ISC 1057
Computational Thinking
T R 12:30-1:45 217 HCB
Dennis Slice
This introductory course considers the question of how computers have come to imitate many kinds of human intelligence. The answer seems to involve our detecting patterns in nature, but also in being able to detect patterns in the very way we think. This course will look at some popular computational methods that shape our lives, and try to explain the ideas that make them work. This course has been approved to satisfy the Liberal Studies Quantitative/Logical Thinking requirement.
ISC 3313
Introduction to Scientific Computing
M W F 1:25-2:15 152 DSL
Alan Lemmon
This course introduces the student to the science of computations. Topics cover algorithms for standard problems in computational science, as well as the basics of an object-oriented programming language, to facilitate the student’s implementation of algorithms. The computer language will be Java. Prerequisites: MAC 2311, MAC 2312.
ISC 4220C
Algorithms for Science Applications I
M W F 9:05-9:55 152 DSL, T 3:30-6:00 (Lab) 152 DSL
Chen Huang
Basic computational algorithms including interpolation, approximation, integration, differentiation, and linear systems solution presented in the context of science problems. The lab component includes algorithm implementation for simple problems in the sciences and applying visualization software for interpretation of results.

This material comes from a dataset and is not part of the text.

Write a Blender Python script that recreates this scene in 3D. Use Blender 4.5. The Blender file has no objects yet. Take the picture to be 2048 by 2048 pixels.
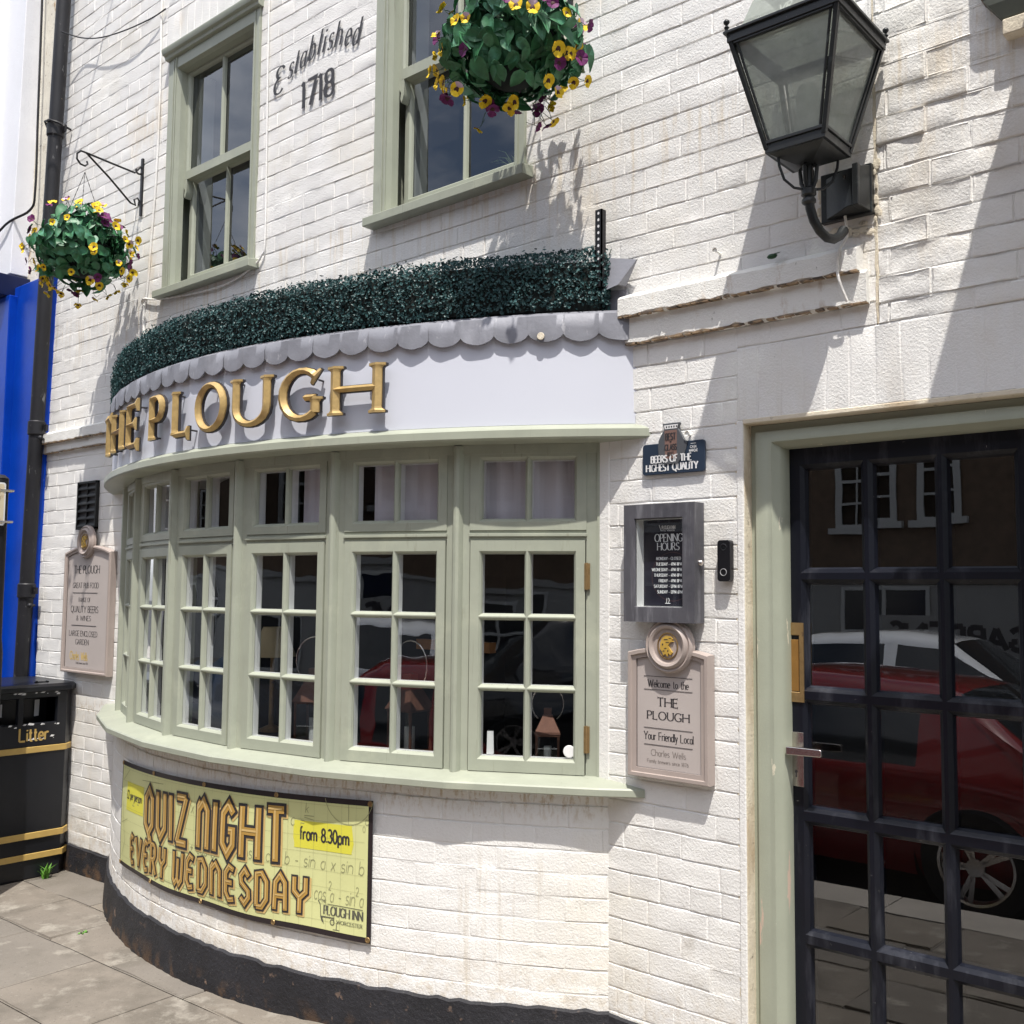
import bpy, math, random
import numpy as np
from mathutils import Matrix, Vector
rnd = random.Random(7)
R = math.radians
S = bpy.context.scene
COL = S.collection

# ---------------------------------------------------------------- camera, sky, sun, exposure
cam = bpy.data.cameras.new('camera')
camo = bpy.data.objects.new('camera', cam)
COL.objects.link(camo)
cam.sensor_fit = 'HORIZONTAL'; cam.sensor_width = 36.0
cam.lens = 36.0 * 2050.0 / 2048.0
cam.clip_start = 0.05; cam.clip_end = 600
right = Vector((0.757, 0.653, 0.009)); fwd = Vector((-0.652, 0.755, 0.076)).normalized()
right = (right - fwd * right.dot(fwd)).normalized(); up = right.cross(fwd)
M = Matrix((right, up, -fwd)).transposed().to_4x4()
M.translation = Vector((0, -2.9, 1.65))
camo.matrix_world = M
S.camera = camo

SUN = Vector((0.88, -1.0, 3.05)).normalized()
W = bpy.data.worlds.new('World'); S.world = W; W.use_nodes = True
wn = W.node_tree.nodes; wl = W.node_tree.links
sk = wn.new('ShaderNodeTexSky'); sk.sky_type = 'NISHITA'; sk.sun_disc = False
sk.sun_elevation = math.asin(SUN.z); sk.sun_rotation = math.atan2(SUN.x, SUN.y)
sk.air_density = 1.0; sk.dust_density = 2.0; sk.ozone_density = 1.0
tcw = wn.new('ShaderNodeTexCoord'); mpw = wn.new('ShaderNodeMapping'); mpw.inputs['Scale'].default_value = (2.2, 2.2, 4.5)
nzw = wn.new('ShaderNodeTexNoise'); nzw.inputs['Scale'].default_value = 1.3; nzw.inputs['Detail'].default_value = 7; nzw.inputs['Roughness'].default_value = .58
rpw = wn.new('ShaderNodeValToRGB'); rpw.color_ramp.elements[0].position = .38; rpw.color_ramp.elements[1].position = .62
rpw.color_ramp.elements[1].color = (.8, .8, .8, 1)
mxw = wn.new('ShaderNodeMixRGB'); mxw.inputs[2].default_value = (11.0, 11.1, 11.5, 1)
wl.new(tcw.outputs['Generated'], mpw.inputs[0]); wl.new(mpw.outputs[0], nzw.inputs['Vector']); wl.new(nzw.outputs[0], rpw.inputs[0])
wl.new(rpw.outputs[0], mxw.inputs[0]); wl.new(sk.outputs[0], mxw.inputs[1])
wl.new(mxw.outputs[0], wn['Background'].inputs[0]); wn['Background'].inputs[1].default_value = 0.15

sl = bpy.data.lights.new('sun', 'SUN'); sl.energy = 4.8; sl.angle = R(0.53); sl.color = (1.0, 0.955, 0.89)
so = bpy.data.objects.new('sun', sl); COL.objects.link(so)
so.rotation_euler = SUN.to_track_quat('Z', 'Y').to_euler(); so.location = (4, -6, 12)
S.view_settings.view_transform = 'Standard'; S.view_settings.look = 'None'
S.view_settings.exposure = 0.32; S.view_settings.gamma = 1
S.render.resolution_x = S.render.resolution_y = 1024
S.cycles.max_bounces = 10; S.cycles.transparent_max_bounces = 24; S.cycles.glossy_bounces = 5

# ---------------------------------------------------------------- materials
MATS = {}
def _mix(nt, a, b, fac_socket):
    m = nt.nodes.new('ShaderNodeMixRGB')
    for k, v in ((1, a), (2, b)):
        if hasattr(v, 'links') or hasattr(v, 'is_linked'): nt.links.new(v, m.inputs[k])
        else: m.inputs[k].default_value = (*v, 1)
    nt.links.new(fac_socket, m.inputs[0]); return m.outputs[0]
def noise(nt, vec, scale, detail=4, rough=.55, lo=.4, hi=.6, sx=None):
    n = nt.nodes.new('ShaderNodeTexNoise'); n.inputs['Scale'].default_value = scale
    n.inputs['Detail'].default_value = detail; n.inputs['Roughness'].default_value = rough
    if sx:
        mp = nt.nodes.new('ShaderNodeMapping'); mp.inputs['Scale'].default_value = sx
        nt.links.new(vec, mp.inputs[0]); vec = mp.outputs[0]
    nt.links.new(vec, n.inputs['Vector'])
    r = nt.nodes.new('ShaderNodeMapRange'); r.inputs[1].default_value = lo; r.inputs[2].default_value = hi
    nt.links.new(n.outputs[0], r.inputs[0]); return r.outputs[0], n.outputs[0]
def zramp(nt, vec, lo, hi, axis=2):
    s = nt.nodes.new('ShaderNodeSeparateXYZ'); nt.links.new(vec, s.inputs[0])
    r = nt.nodes.new('ShaderNodeMapRange'); r.inputs[1].default_value = lo; r.inputs[2].default_value = hi
    nt.links.new(s.outputs[axis], r.inputs[0]); return r.outputs[0]
def mul(nt, a, b, op='MULTIPLY'):
    m = nt.nodes.new('ShaderNodeMath'); m.operation = op; m.use_clamp = True
    for i, v in enumerate((a, b)):
        if isinstance(v, (int, float)): m.inputs[i].default_value = v
        else: nt.links.new(v, m.inputs[i])
    return m.outputs[0]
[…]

Corequisite: ISC 3222; Prerequisite: MAC 2312.
ISC 4304C
Programming for Scientific Applications
M W F 10:10-11:00 152 DSL, M 2:30-5:00 (Lab) 152 DSL
Peter Beerli
Provides knowledge of Python, which serves as a front-end to popular packages and frameworks, along with the compiled language C++. Topics include the practical use of an object-oriented scripting and compiled language for scientific programming applications. There is a laboratory component, concepts learned are illustrated in several science applications. Prerequisites: MAC 2312, COP 3014 or ISC 3313.
ISC 4933/ISC 5228
Monte Carlo Methods
T R 9:30-10:45 152 DSL
Sachin Shanbhag
Covered are statistical foundations of Monte Carlo (MC) and Markov Chain Monte Carlo (MCMC) simulations, applications of MC and MCMC simulations, which may range from social sciences to statistical physics models, statistical analysis of autocorrelated MCMC data, and parallel computing for MCMC simulations.
ISC 4933/ISC 5237
Uncertainty Analysis
T R 11:00-12:15 152 DSL
Ming Ye
Theoretical foundations and practical applications of uncertainty assessment and risk analysis in earth and environmental sciences, with focus on quantification and reduction of uncertainties impacting geological and environmental processes. Course also deals with scientific and technical uncertainty and risk analysis in support of science-based decision-making by scientists, engineers, and regulatory agencies.
ISC 4933/ISC 5314
Verification and Validation
T R 2:00-3:15 152 DSL
Tomasz Plewa
Students learn basic terminology, are exposed to procedures and practical methods used in software implementation validation and in solution verification, employ exact and manufactured solutions, and explore elements of software quality assurance. Introduces essential data analysis techniques and reviews software development and maintenance tools. Aspects of code variation, including validation hierarchy, validation benchmarks, uncertainty quantification and simulation code predictive capabilities are illustrated. Prerequisite: MAC 2312.
ISC 5316
Applied Computational Science II
M W F 11:15-12:05 499 DSL, R 3:30-6:00 (Lab) 152 DSL
Bryan Quaife
Provides students with high performance computational tools to investigate problems in science and engineering with an emphasis on combining them to accomplish more complex tasks. Topics include numerical methods for partial differential equations, optimization, statistics, and Markov chain Monte Carlo methods. Prerequisite: ISC 5315.